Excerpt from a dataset
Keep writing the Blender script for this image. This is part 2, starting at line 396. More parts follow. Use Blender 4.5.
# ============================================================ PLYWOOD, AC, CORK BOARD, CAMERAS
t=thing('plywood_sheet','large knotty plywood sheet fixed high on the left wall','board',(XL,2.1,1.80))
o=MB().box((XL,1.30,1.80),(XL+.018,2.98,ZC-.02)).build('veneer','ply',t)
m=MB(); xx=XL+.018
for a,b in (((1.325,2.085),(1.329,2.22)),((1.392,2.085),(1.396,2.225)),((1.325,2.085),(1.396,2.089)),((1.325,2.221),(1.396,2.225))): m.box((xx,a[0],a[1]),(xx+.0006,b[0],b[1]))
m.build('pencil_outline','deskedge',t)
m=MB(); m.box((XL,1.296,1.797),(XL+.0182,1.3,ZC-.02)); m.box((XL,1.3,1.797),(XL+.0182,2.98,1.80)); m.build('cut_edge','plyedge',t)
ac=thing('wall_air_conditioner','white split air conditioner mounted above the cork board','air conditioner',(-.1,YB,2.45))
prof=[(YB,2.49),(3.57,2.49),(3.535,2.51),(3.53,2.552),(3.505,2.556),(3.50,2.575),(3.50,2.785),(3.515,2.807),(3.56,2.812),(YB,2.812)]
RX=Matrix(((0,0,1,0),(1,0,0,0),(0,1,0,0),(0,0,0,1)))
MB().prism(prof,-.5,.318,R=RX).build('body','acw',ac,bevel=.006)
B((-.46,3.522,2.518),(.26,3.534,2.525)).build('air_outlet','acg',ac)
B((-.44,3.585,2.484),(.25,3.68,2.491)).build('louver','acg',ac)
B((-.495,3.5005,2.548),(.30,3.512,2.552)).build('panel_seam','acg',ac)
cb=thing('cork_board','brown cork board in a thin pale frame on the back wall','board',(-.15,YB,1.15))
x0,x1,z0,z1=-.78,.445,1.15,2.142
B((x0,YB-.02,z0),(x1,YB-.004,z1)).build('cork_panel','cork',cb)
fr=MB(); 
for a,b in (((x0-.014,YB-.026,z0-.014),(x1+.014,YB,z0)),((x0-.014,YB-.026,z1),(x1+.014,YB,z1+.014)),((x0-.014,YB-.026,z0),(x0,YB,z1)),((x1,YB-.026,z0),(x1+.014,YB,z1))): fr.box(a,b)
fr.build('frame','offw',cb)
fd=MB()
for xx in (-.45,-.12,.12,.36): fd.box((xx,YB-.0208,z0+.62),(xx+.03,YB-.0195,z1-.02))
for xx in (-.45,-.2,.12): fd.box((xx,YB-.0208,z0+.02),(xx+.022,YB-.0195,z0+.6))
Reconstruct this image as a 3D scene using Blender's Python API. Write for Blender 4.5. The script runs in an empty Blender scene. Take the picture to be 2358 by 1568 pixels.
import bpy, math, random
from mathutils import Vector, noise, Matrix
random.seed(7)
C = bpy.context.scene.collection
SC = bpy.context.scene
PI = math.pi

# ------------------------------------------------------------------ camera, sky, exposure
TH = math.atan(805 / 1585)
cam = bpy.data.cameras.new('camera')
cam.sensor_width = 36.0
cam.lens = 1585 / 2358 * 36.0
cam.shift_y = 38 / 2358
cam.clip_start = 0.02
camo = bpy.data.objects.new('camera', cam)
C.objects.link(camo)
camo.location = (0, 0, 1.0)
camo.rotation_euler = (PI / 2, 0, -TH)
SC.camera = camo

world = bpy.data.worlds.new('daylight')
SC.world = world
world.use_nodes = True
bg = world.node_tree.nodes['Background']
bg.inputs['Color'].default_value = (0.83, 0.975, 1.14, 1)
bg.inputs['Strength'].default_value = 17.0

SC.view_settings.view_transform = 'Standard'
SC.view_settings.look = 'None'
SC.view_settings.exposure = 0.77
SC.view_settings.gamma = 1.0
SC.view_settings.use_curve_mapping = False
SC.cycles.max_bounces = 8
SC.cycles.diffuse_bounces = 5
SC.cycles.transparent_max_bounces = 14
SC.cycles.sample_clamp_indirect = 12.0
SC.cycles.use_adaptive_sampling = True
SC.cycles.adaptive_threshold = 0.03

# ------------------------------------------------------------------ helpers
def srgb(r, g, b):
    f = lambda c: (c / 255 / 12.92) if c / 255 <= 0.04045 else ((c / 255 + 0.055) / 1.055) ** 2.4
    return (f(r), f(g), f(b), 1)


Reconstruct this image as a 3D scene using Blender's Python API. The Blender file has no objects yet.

What this task involves:
Return the material in full, exactly as shown.

Solution below:
Keep writing the Blender script for this image. This is part 2, starting at line 396. More parts follow. Use Blender 4.5.
# ============================================================ PLYWOOD, AC, CORK BOARD, CAMERAS
t=thing('plywood_sheet','large knotty plywood sheet fixed high on the left wall','board',(XL,2.1,1.80))
o=MB().box((XL,1.30,1.80),(XL+.018,2.98,ZC-.02)).build('veneer','ply',t)
m=MB(); xx=XL+.018
for a,b in (((1.325,2.085),(1.329,2.22)),((1.392,2.085),(1.396,2.225)),((1.325,2.085),(1.396,2.089)),((1.325,2.221),(1.396,2.225))): m.box((xx,a[0],a[1]),(xx+.0006,b[0],b[1]))
m.build('pencil_outline','deskedge',t)
m=MB(); m.box((XL,1.296,1.797),(XL+.0182,1.3,ZC-.02)); m.box((XL,1.3,1.797),(XL+.0182,2.98,1.80)); m.build('cut_edge','plyedge',t)
ac=thing('wall_air_conditioner','white split air conditioner mounted above the cork board','air conditioner',(-.1,YB,2.45))
prof=[(YB,2.49),(3.57,2.49),(3.535,2.51),(3.53,2.552),(3.505,2.556),(3.50,2.575),(3.50,2.785),(3.515,2.807),(3.56,2.812),(YB,2.812)]
RX=Matrix(((0,0,1,0),(1,0,0,0),(0,1,0,0),(0,0,0,1)))
MB().prism(prof,-.5,.318,R=RX).build('body','acw',ac,bevel=.006)
B((-.46,3.522,2.518),(.26,3.534,2.525)).build('air_outlet','acg',ac)
B((-.44,3.585,2.484),(.25,3.68,2.491)).build('louver','acg',ac)
B((-.495,3.5005,2.548),(.30,3.512,2.552)).build('panel_seam','acg',ac)
cb=thing('cork_board','brown cork board in a thin pale frame on the back wall','board',(-.15,YB,1.15))
x0,x1,z0,z1=-.78,.445,1.15,2.142
B((x0,YB-.02,z0),(x1,YB-.004,z1)).build('cork_panel','cork',cb)
fr=MB(); 
for a,b in (((x0-.014,YB-.026,z0-.014),(x1+.014,YB,z0)),((x0-.014,YB-.026,z1),(x1+.014,YB,z1+.014)),((x0-.014,YB-.026,z0),(x0,YB,z1)),((x1,YB-.026,z0),(x1+.014,YB,z1))): fr.box(a,b)
fr.build('frame','offw',cb)
fd=MB()
for xx in (-.45,-.12,.12,.36): fd.box((xx,YB-.0208,z0+.62),(xx+.03,YB-.0195,z1-.02))
for xx in (-.45,-.2,.12): fd.box((xx,YB-.0208,z0+.02),(xx+.022,YB-.0195,z0+.6))
Reconstruct this image as a 3D scene using Blender's Python API. Write for Blender 4.5. The script runs in an empty Blender scene. Take the picture to be 2358 by 1568 pixels.
import bpy, math, random
from mathutils import Vector, noise, Matrix
random.seed(7)
C = bpy.context.scene.collection
SC = bpy.context.scene
PI = math.pi

# ------------------------------------------------------------------ camera, sky, exposure
TH = math.atan(805 / 1585)
cam = bpy.data.cameras.new('camera')
cam.sensor_width = 36.0
cam.lens = 1585 / 2358 * 36.0
cam.shift_y = 38 / 2358
cam.clip_start = 0.02
camo = bpy.data.objects.new('camera', cam)
C.objects.link(camo)
camo.location = (0, 0, 1.0)
camo.rotation_euler = (PI / 2, 0, -TH)
SC.camera = camo

world = bpy.data.worlds.new('daylight')
SC.world = world
world.use_nodes = True
bg = world.node_tree.nodes['Background']
bg.inputs['Color'].default_value = (0.83, 0.975, 1.14, 1)
bg.inputs['Strength'].default_value = 17.0

SC.view_settings.view_transform = 'Standard'
SC.view_settings.look = 'None'
SC.view_settings.exposure = 0.77
SC.view_settings.gamma = 1.0
SC.view_settings.use_curve_mapping = False
SC.cycles.max_bounces = 8
SC.cycles.diffuse_bounces = 5
SC.cycles.transparent_max_bounces = 14
SC.cycles.sample_clamp_indirect = 12.0
SC.cycles.use_adaptive_sampling = True
SC.cycles.adaptive_threshold = 0.03

# ------------------------------------------------------------------ helpers
def srgb(r, g, b):
    f = lambda c: (c / 255 / 12.92) if c / 255 <= 0.04045 else ((c / 255 + 0.055) / 1.055) ** 2.4
    return (f(r), f(g), f(b), 1)


Reconstruct this image as a 3D scene using Blender's Python API. The Blender file has no objects yet.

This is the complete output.